Request | All pictures are to be skipped; retype only the lines from the top of the entries through the line with "S.camera = cam", both included.

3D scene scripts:
* START *

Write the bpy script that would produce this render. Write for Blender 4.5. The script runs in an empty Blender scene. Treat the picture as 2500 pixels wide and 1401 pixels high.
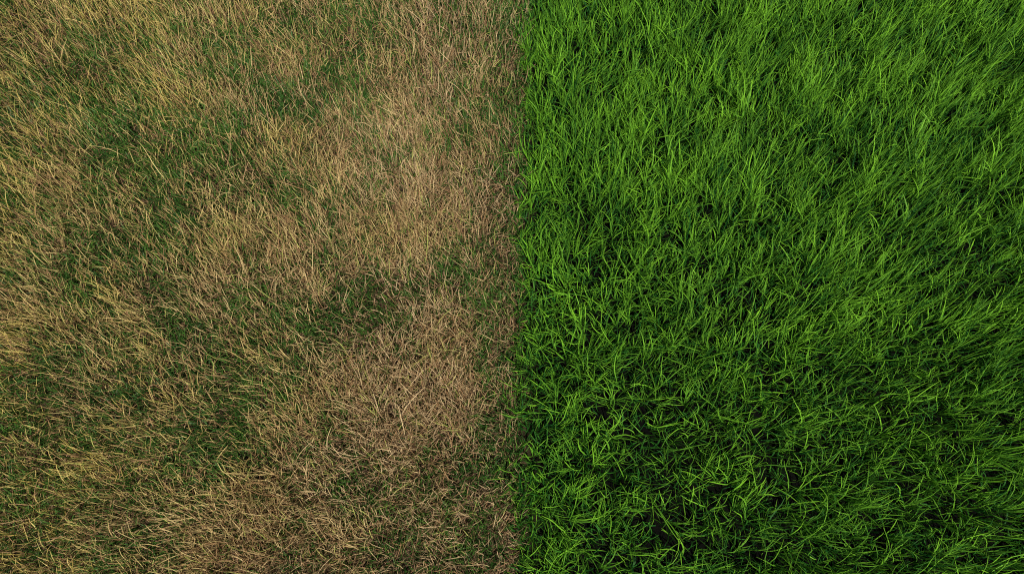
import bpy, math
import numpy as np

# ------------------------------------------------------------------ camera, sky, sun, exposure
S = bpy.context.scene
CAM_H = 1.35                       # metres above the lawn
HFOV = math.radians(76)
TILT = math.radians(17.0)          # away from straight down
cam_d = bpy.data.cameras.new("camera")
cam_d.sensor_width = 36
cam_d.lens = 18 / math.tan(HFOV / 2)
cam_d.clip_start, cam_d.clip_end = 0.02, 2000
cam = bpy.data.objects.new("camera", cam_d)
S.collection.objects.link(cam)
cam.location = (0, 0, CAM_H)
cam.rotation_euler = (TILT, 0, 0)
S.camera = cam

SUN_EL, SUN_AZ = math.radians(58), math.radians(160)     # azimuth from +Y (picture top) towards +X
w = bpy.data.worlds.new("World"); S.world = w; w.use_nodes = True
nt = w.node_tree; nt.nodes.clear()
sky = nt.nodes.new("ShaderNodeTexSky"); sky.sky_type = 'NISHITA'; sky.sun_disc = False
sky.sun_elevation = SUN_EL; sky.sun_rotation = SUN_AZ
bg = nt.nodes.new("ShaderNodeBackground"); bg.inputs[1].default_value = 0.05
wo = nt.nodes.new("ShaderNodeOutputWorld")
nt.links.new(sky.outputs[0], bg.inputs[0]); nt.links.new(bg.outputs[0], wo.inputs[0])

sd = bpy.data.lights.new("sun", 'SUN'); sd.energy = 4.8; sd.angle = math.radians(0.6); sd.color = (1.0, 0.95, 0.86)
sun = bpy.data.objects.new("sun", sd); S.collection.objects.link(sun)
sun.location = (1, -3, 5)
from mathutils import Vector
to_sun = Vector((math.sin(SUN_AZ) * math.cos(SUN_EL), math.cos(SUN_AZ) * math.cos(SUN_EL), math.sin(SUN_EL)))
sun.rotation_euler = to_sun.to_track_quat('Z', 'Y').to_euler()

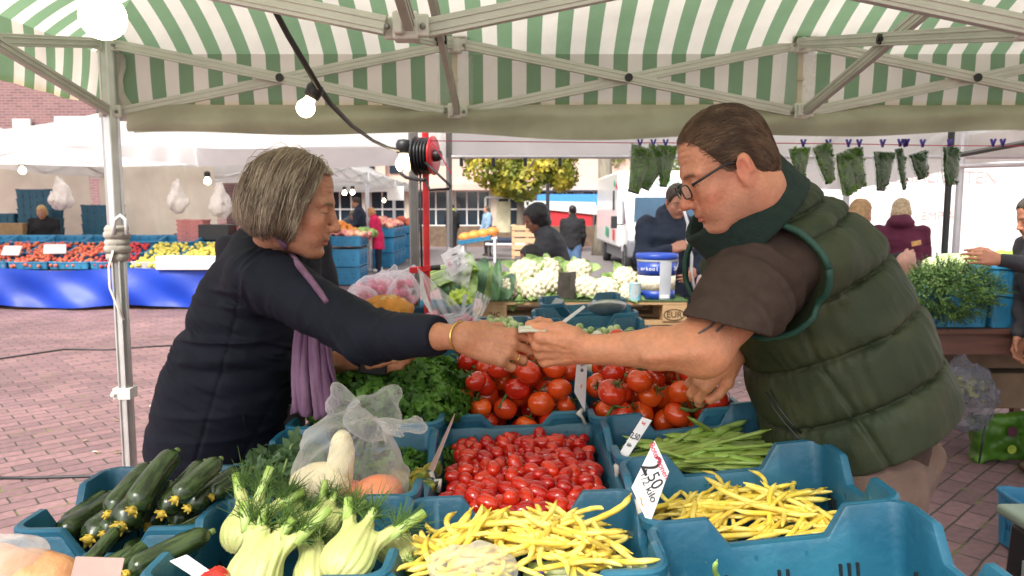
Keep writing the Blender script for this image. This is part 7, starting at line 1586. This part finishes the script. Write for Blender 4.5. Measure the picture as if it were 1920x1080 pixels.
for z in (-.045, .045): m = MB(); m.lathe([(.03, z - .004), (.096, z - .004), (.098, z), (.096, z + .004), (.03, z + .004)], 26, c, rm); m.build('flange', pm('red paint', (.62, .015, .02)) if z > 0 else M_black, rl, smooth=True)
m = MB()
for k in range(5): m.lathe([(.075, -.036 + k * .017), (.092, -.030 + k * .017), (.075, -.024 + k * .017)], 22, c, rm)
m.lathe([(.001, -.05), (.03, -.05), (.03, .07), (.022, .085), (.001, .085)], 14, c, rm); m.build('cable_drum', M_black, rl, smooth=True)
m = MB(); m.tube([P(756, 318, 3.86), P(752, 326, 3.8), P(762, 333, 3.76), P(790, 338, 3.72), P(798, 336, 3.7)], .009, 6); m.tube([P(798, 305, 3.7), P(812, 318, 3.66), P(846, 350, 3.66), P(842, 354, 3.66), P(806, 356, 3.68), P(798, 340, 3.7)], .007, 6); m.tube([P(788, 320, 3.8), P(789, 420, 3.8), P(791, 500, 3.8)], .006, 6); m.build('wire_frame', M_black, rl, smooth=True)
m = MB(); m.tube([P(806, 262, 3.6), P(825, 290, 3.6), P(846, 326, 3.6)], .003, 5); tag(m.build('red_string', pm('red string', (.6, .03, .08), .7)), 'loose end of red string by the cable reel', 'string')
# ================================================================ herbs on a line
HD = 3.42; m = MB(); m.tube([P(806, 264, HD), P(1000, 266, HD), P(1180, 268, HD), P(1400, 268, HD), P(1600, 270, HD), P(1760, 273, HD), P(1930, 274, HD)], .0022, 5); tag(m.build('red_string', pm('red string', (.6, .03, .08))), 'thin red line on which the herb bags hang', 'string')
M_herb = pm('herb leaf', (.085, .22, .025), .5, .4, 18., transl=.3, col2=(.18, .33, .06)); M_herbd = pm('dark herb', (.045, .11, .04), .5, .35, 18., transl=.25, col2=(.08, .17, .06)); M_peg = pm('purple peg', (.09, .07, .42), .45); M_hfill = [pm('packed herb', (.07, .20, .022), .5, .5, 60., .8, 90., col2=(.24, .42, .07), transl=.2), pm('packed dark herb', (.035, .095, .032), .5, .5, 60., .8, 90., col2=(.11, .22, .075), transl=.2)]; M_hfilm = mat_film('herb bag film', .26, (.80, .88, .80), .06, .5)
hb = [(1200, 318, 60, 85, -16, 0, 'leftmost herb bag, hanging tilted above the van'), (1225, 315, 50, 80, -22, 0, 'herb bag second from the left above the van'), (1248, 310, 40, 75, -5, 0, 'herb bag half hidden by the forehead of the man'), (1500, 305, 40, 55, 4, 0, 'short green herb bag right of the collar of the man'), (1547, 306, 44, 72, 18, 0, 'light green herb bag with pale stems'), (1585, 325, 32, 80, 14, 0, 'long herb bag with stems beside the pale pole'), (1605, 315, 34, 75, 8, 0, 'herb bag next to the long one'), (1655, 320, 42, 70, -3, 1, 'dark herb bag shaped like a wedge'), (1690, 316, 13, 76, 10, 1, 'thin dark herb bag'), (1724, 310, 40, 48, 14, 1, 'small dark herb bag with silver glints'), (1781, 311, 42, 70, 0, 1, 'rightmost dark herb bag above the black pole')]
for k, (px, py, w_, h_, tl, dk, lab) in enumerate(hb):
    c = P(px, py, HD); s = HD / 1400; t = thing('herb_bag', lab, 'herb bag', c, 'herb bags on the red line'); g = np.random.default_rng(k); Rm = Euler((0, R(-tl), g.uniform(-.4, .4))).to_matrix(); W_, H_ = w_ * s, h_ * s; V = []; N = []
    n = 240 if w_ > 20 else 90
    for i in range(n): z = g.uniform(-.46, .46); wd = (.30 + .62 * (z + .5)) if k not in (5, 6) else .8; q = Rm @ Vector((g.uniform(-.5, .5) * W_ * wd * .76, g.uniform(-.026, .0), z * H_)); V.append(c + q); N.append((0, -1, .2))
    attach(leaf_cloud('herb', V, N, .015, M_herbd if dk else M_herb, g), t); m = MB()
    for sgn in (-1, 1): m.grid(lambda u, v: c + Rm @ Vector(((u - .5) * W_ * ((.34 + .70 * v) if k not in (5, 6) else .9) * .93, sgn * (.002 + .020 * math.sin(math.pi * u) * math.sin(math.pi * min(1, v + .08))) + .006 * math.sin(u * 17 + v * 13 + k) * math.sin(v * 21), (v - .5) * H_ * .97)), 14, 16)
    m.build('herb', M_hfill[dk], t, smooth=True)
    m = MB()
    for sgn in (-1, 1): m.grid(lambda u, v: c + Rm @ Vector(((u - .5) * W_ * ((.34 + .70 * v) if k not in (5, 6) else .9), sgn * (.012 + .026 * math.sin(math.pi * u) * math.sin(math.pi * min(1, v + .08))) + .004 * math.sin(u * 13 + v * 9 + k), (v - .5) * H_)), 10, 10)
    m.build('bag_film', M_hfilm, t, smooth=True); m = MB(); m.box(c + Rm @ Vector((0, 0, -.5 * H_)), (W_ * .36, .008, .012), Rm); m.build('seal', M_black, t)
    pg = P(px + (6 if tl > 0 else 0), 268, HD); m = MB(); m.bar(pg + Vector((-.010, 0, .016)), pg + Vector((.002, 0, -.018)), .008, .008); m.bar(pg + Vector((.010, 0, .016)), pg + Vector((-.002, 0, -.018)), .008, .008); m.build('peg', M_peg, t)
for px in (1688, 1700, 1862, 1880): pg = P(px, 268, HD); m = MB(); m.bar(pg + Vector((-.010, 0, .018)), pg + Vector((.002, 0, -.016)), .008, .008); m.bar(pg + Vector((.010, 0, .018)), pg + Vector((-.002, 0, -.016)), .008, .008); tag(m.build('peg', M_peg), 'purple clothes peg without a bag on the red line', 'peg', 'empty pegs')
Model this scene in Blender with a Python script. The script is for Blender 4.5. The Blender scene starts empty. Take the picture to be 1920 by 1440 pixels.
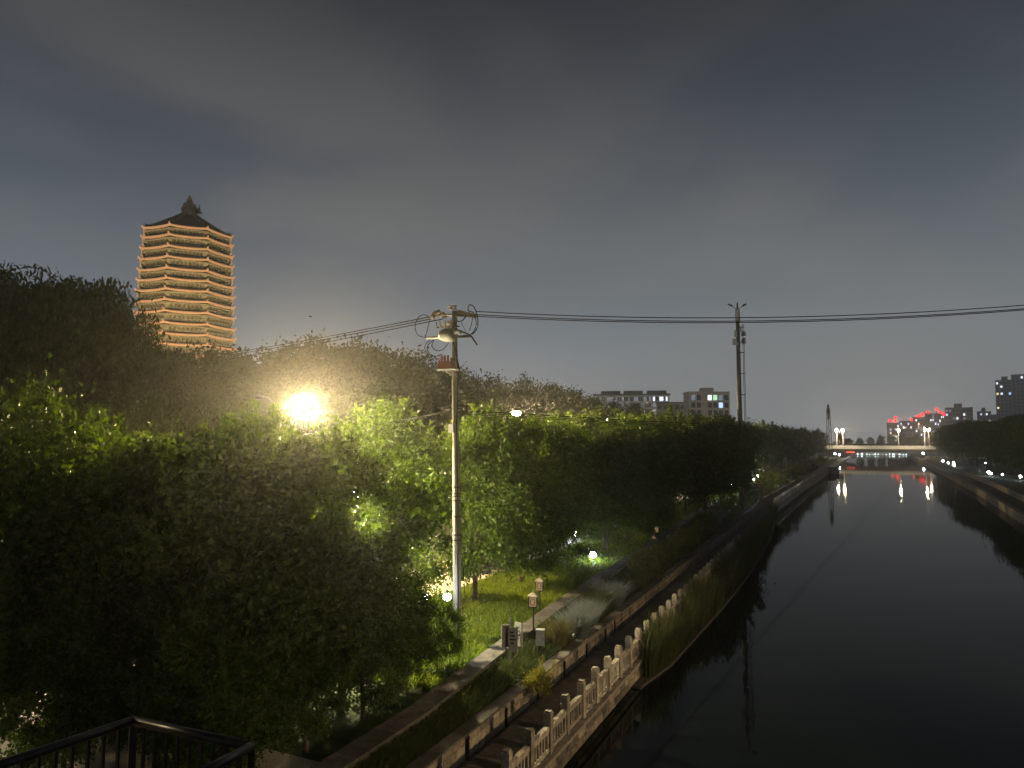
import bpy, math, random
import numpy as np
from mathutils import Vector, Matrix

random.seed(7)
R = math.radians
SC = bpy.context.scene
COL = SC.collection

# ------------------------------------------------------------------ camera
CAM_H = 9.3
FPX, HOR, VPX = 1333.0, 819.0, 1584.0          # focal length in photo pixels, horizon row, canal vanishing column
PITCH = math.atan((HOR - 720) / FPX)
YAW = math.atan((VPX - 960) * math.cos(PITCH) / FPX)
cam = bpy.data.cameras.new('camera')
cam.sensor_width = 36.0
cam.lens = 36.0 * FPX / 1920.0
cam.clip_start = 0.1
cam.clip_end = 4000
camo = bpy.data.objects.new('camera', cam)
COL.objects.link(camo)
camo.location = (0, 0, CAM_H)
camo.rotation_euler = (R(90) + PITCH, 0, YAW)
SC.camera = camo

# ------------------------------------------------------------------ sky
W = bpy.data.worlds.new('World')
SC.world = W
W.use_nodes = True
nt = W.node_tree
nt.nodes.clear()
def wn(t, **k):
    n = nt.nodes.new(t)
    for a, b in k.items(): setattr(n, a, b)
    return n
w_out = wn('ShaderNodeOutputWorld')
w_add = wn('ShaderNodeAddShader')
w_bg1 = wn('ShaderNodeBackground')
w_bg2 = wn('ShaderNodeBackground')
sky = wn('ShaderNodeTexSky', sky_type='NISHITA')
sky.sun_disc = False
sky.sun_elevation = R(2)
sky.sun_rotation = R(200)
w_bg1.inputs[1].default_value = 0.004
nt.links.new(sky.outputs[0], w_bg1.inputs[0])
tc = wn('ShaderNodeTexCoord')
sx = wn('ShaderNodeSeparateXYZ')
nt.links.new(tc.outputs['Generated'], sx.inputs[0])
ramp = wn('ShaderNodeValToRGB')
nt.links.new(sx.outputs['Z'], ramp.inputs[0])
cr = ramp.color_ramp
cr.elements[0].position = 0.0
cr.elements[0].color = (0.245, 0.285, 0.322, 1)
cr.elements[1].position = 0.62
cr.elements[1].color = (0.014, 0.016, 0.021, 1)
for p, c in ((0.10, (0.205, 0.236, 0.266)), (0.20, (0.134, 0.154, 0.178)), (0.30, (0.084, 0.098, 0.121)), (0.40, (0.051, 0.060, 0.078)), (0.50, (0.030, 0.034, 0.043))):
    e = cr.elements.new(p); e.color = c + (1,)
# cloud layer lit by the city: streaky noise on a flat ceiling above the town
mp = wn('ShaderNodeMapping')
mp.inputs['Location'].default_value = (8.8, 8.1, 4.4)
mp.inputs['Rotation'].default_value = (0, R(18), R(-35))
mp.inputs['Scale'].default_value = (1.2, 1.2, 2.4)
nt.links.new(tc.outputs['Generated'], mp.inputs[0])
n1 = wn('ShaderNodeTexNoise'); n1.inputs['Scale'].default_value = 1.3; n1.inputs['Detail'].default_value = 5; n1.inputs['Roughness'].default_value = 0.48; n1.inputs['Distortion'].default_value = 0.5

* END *

Solution below |
Write the bpy script that would produce this render. Write for Blender 4.5. The script runs in an empty Blender scene. Treat the picture as 2500 pixels wide and 1401 pixels high.
import bpy, math
import numpy as np

# ------------------------------------------------------------------ camera, sky, sun, exposure
S = bpy.context.scene
CAM_H = 1.35                       # metres above the lawn
HFOV = math.radians(76)
TILT = math.radians(17.0)          # away from straight down
cam_d = bpy.data.cameras.new("camera")
cam_d.sensor_width = 36
cam_d.lens = 18 / math.tan(HFOV / 2)
cam_d.clip_start, cam_d.clip_end = 0.02, 2000
cam = bpy.data.objects.new("camera", cam_d)
S.collection.objects.link(cam)
cam.location = (0, 0, CAM_H)
cam.rotation_euler = (TILT, 0, 0)
S.camera = cam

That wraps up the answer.